Start of Provided information

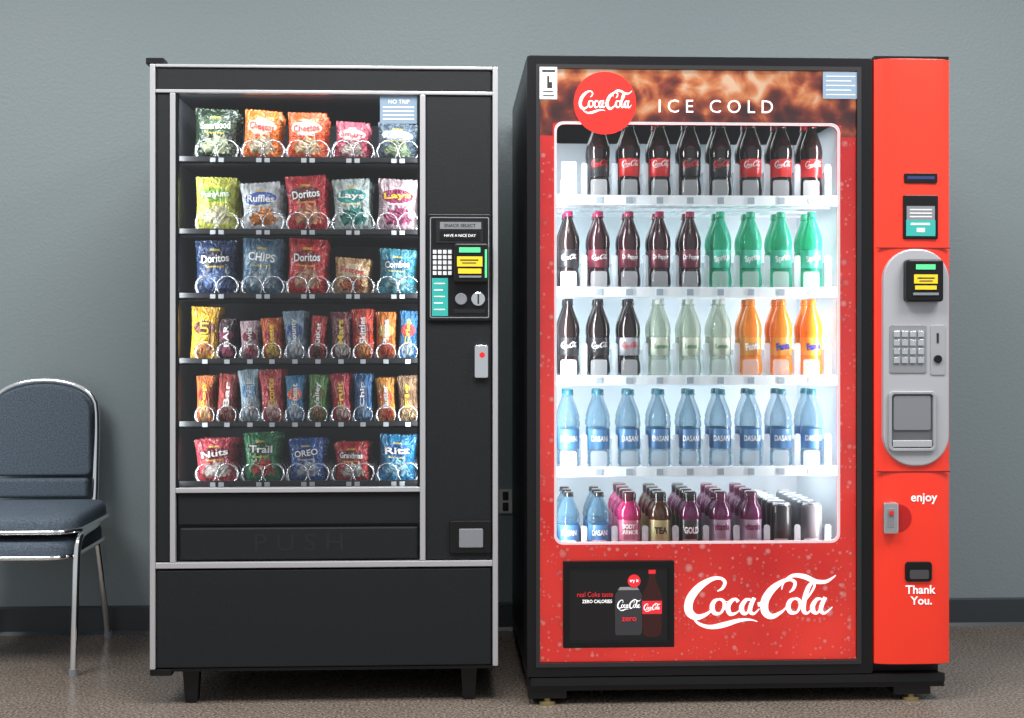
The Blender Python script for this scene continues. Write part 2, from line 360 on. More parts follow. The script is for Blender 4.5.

End of Provided information
Start of Provided information

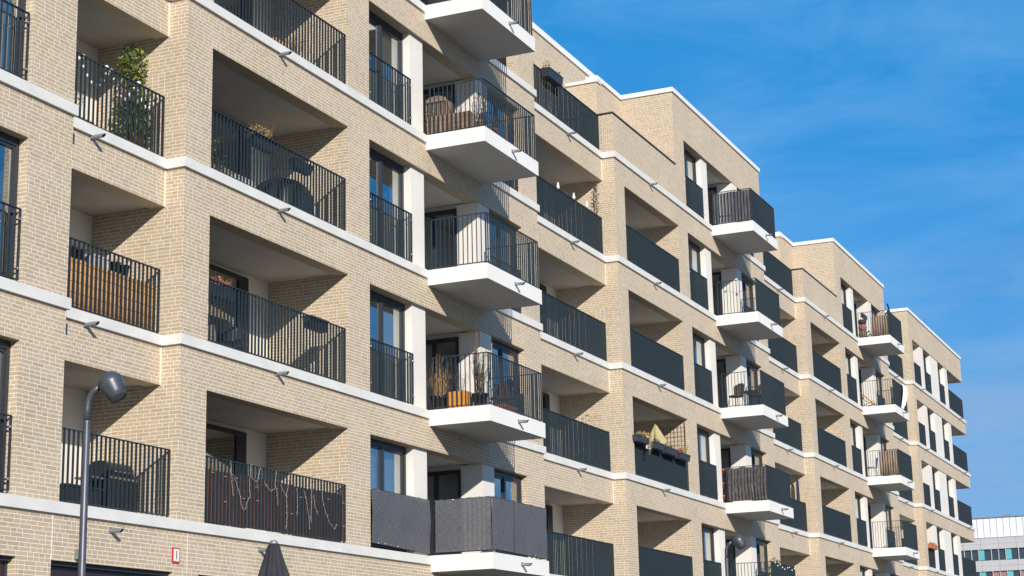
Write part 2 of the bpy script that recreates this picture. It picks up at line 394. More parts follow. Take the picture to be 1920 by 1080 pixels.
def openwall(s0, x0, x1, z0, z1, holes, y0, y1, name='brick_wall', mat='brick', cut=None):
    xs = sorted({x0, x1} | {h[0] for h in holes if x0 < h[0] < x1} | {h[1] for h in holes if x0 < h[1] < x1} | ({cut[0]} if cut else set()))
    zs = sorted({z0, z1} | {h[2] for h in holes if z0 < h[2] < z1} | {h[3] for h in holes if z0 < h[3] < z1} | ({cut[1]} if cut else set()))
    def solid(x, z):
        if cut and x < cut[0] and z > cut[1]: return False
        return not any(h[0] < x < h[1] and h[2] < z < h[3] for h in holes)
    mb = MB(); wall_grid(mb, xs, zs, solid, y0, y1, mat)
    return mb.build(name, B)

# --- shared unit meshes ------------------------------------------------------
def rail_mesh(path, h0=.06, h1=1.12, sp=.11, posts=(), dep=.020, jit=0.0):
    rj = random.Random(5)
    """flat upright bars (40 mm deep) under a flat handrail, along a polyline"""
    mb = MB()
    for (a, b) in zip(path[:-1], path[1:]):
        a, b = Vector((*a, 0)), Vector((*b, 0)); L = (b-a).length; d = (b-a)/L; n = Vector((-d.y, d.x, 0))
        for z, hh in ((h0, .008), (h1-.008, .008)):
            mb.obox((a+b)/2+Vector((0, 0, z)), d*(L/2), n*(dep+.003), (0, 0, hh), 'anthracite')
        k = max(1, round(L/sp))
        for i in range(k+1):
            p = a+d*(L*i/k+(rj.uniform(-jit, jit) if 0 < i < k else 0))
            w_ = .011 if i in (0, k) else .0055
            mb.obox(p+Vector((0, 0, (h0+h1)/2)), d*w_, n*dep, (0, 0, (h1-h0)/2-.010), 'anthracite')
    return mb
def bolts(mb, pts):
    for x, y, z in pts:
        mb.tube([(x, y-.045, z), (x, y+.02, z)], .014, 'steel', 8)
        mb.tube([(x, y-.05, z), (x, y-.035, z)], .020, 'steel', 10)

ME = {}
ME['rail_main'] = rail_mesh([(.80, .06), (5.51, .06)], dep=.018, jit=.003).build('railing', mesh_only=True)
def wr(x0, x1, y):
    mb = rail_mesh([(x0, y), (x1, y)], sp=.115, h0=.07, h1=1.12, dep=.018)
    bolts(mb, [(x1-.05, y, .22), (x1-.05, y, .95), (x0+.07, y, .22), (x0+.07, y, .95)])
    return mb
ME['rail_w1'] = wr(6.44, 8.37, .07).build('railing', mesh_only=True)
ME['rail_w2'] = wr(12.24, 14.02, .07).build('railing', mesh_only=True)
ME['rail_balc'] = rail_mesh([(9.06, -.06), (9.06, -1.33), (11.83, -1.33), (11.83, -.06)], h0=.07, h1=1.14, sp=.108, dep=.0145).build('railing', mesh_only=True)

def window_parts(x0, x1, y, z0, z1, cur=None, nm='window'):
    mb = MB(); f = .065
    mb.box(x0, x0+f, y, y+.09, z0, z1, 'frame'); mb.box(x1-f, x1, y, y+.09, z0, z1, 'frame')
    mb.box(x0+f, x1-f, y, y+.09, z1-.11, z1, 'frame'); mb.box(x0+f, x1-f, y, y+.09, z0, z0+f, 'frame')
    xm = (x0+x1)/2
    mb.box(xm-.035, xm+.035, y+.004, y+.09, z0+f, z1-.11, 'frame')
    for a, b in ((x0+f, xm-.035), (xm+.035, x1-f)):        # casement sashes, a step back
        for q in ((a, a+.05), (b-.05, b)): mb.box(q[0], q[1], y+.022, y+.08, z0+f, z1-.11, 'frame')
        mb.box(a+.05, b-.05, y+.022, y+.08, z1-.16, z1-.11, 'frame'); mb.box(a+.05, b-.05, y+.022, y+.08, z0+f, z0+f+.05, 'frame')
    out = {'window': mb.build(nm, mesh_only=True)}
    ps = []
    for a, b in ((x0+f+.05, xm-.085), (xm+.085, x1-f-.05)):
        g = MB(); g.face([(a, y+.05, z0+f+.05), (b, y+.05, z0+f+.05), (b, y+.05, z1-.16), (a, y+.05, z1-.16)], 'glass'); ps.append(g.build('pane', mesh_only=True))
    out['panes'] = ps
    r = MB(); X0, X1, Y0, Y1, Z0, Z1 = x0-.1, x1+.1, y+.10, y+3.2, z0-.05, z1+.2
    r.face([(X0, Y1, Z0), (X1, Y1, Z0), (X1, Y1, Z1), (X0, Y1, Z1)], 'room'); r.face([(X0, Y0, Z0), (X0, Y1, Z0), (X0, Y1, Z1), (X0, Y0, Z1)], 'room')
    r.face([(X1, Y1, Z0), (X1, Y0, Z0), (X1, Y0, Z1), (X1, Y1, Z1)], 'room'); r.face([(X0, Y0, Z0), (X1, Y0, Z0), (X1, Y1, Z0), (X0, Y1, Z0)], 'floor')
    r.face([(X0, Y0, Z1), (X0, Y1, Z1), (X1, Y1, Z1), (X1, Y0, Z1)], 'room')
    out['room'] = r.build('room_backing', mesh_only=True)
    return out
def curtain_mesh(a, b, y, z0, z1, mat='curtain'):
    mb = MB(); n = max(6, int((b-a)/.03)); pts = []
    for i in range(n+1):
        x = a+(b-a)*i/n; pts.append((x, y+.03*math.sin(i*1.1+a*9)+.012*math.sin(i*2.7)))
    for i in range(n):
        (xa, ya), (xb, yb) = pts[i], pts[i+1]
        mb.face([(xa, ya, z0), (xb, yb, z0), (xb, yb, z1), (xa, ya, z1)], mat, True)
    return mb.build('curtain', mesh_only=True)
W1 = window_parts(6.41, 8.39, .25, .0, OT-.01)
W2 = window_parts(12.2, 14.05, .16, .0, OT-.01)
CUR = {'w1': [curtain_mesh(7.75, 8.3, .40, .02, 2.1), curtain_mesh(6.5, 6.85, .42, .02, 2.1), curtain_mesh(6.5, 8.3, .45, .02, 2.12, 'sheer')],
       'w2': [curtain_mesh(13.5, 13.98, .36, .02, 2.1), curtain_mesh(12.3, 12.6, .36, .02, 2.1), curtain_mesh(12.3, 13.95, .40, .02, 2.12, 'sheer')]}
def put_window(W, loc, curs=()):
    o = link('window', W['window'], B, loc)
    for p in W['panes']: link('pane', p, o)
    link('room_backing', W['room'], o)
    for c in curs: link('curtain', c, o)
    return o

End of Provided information

● **Job**
Exactly and exclusively, reproduce the lines that start at the line containing "mb = MB(); wall_grid(mb, xs, zs, solid, y0, y1, mat)" and end at the line containing "mb.tube([(x, y-.05, z), (x, y-.035, z)], .020, 'steel', 10)", inclusive of both.

● **Response to this task**
    mb = MB(); wall_grid(mb, xs, zs, solid, y0, y1, mat)
    return mb.build(name, B)

# --- shared unit meshes ------------------------------------------------------
def rail_mesh(path, h0=.06, h1=1.12, sp=.11, posts=(), dep=.020, jit=0.0):
    rj = random.Random(5)
    """flat upright bars (40 mm deep) under a flat handrail, along a polyline"""
    mb = MB()
    for (a, b) in zip(path[:-1], path[1:]):
        a, b = Vector((*a, 0)), Vector((*b, 0)); L = (b-a).length; d = (b-a)/L; n = Vector((-d.y, d.x, 0))
        for z, hh in ((h0, .008), (h1-.008, .008)):
            mb.obox((a+b)/2+Vector((0, 0, z)), d*(L/2), n*(dep+.003), (0, 0, hh), 'anthracite')
        k = max(1, round(L/sp))
        for i in range(k+1):
            p = a+d*(L*i/k+(rj.uniform(-jit, jit) if 0 < i < k else 0))
            w_ = .011 if i in (0, k) else .0055
            mb.obox(p+Vector((0, 0, (h0+h1)/2)), d*w_, n*dep, (0, 0, (h1-h0)/2-.010), 'anthracite')
    return mb
def bolts(mb, pts):
    for x, y, z in pts:
        mb.tube([(x, y-.045, z), (x, y+.02, z)], .014, 'steel', 8)
        mb.tube([(x, y-.05, z), (x, y-.035, z)], .020, 'steel', 10)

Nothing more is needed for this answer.